Once again, the ACT Government’s planning laws and practice have come unstuck. This time it is Section 41 in Manuka.
The original plan was for a $36-million mall-type development to replace the carpark opposite Woolworths. Woolworths would move in to the new mall and the existing Woolworths would be redeveloped into small retail and part of the Woolworths site would be used for the redevelopment of Palmerston Lane, which could be made more user friendly because it would no longer have to accommodate large food-delivery trucks.
Now it appears that Woolworths is to withdraw from Section 41 and stay put, as it is entitled to do. It could either continue under its existing sub-lease renewed from time to time, or buy the head lease from entrepreneur Dick Smith.
Urban Services Brendan Smyth says, “”It doesn’t make a lot of difference.”
This is a foolish understatement. Surely, it wreck the whole scheme, flawed as it was in any event. If Woolworths stays put it will demand, and presumably have some enforceable right to have, access to its premises by large refrigerated trucks. That must wreck any hope to have Palmerston Lane to upgraded to a lane for pedestrians, restaurants and shops.
The developer of Section 41, Morris Consolidated Pty Ltd may well be under some obligation to upgrade Palmerston Lane, but what will be the point if the southern end of it has to be shared with refrigerated trucks?
One of the stated central aims and justification of this very misguided redevelopment plan was to get Woolworths out of its present site so Palmerston Lane could be widened and redeveloped. If Woolworths stays put, that cannot happen.
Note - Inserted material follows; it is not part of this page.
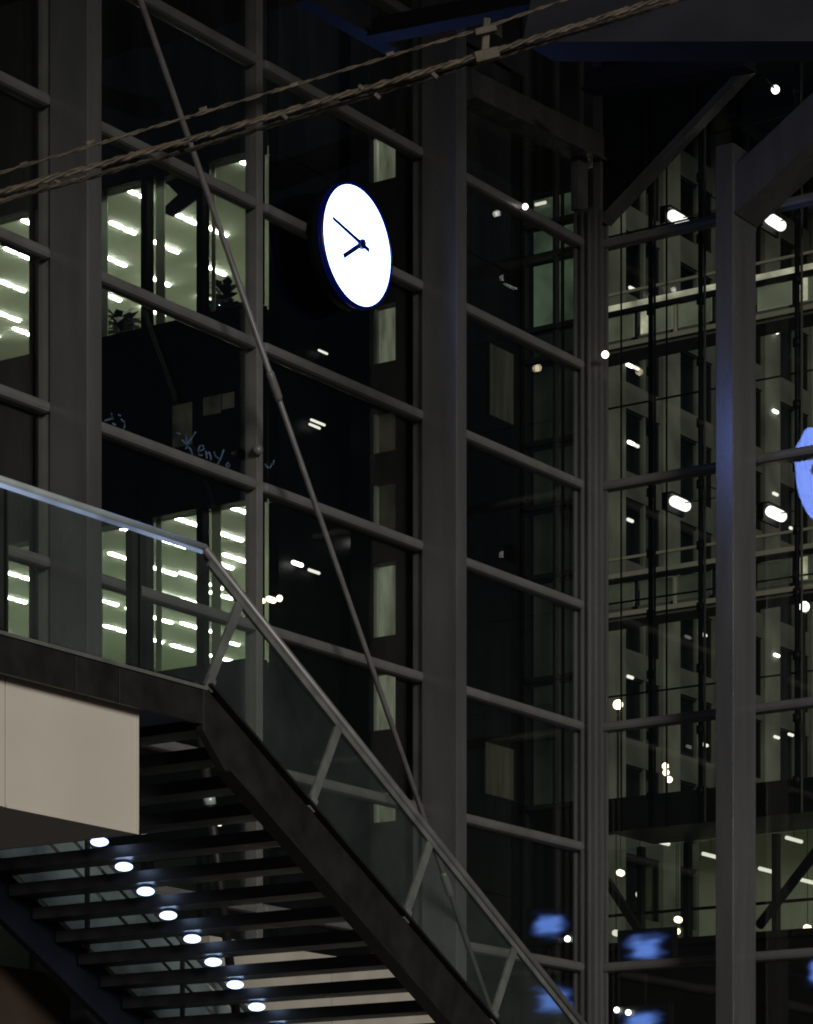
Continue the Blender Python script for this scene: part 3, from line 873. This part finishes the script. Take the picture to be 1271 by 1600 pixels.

It gets worse. If Woolworths stays put, what will happen to the space slotted for a supermarket in the new development on Section 41? It will go to another supermarket chain presumably, probably Coles. So we will have two supermarkets in Manuka competing for the already hopeless stretched food-retail dollar in south Canberra. Most likely they will be two the size of the existing Woolworths, which on all accounts is not quite large enough to sustain the range of goods, say, of Dickson’s more successful store in Dickson, or Coles in Curtin. So the people, insofar as they had anything to hope for from this development will not get the larger supermarket they might have hoped for.
The Section 41 development should never have been allowed in the first place. Canberra has too much retail space as it is, especially in the inner areas. The development has the danger of turning Manuka into a centre like Woden, Tuggeranong or Belconnen town centres, thereby destroying the unique atmosphere of Manuka with its shops fronting the street with the close-by churches and established houses. The development would threaten the livelihood of a lot of existing businesses in the area.
No doubt the developer will do well. The developer can build, take the profit and leave. It is not the developer’s concern what happens to existing stakeholders. But it was and is the Government’s concern. It is now stuck with the consequences of short-term thinking — grab a few short-term development jobs and too bad for the viability of existing small businesses. It is stuck with having allowed irreversible action — signing the contract with Morris and allowing the pre-emptive destruction of mature trees at dawn on a weekend.
The latest incident shows the Government has monumentally on this. Monumentally, because what happens now on Section 41 and Palmerston Lane will be a monument to its failure.
Unfortunately, this is not one incident of develop-first planning coming unstuck; it is a pattern.